The layoffs were announced in a staff memo from Business Insider chief executive Barbara Peng, who wrote that the cuts as part of a long-term transformation strategy to make the publication "the essential source of business, tech, and innovation journalism."
"We are reducing the size of our organization, a move that will impact about 21% of our colleagues and touch every department," Peng wrote in the memo, which was sent to staff at the end of May.
"While today's changes are what we must do to build the most enduring Business Insider, it doesn't make them any easier," she added.
WGBH
Boston-based public radio giant is also making cuts.

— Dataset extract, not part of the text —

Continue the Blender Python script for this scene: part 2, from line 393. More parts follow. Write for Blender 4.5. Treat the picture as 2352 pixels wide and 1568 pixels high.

The station is far more popular in the Providence media market than the Rhode Island public radio station, The Public's Radio.
GBH has a 60% higher rating in Rhode Island, according to Nielsen.
“Media — and public media in particular — is facing multiple challenges,” GBH President and CEO Susan Goldberg wrote in a staff email Monday. “At GBH, we’re being hit with several of them at once: funding cuts, rising costs of doing business, flat revenues, and the urgent need to adapt our work to meet audiences’ habits and desires.”
GBH is one of the nation’s biggest producers of public media content for broadcast and the web. The nonprofit employs about 750 people and announced on Monday that it is cutting 41 positions.
Just over a year ago, GBH laid off 31 staff members to close a $7 million budget shortfall. Those layoffs came shortly after Boston’s other NPR station, WBUR, announced cuts of up to 14% of its staff.
One of the cutters-in-chief, Pam Johnston, came to RIPBS in 2024 after four years at GBH in Boston. The end of her tenure in Boston was bumpy as that media company implemented significant layoffs.
Washington Post
Jeff Bezos' Washington Post is cutting again.
The Press-Gazette reported last week:
The Washington Post is offering voluntary buyouts to staff who have been there for more than ten years as well as the video desk, copy editing desks and opinion team.
A message to staff from executive editor Matt Murray, first reported by Ben Mullin at The New York Times, said: “The program is part of our ongoing newsroom transformation efforts aimed at reshaping and modernizing the newsroom for the current environment. Like the rest of our industry, we are adapting to changing habits and new technologies that are transforming news experiences. Even as we have begun creating new departments and welcoming new colleagues, to reach new audiences we must increase our staffing flexibility and expand in areas such as audience data and social video.”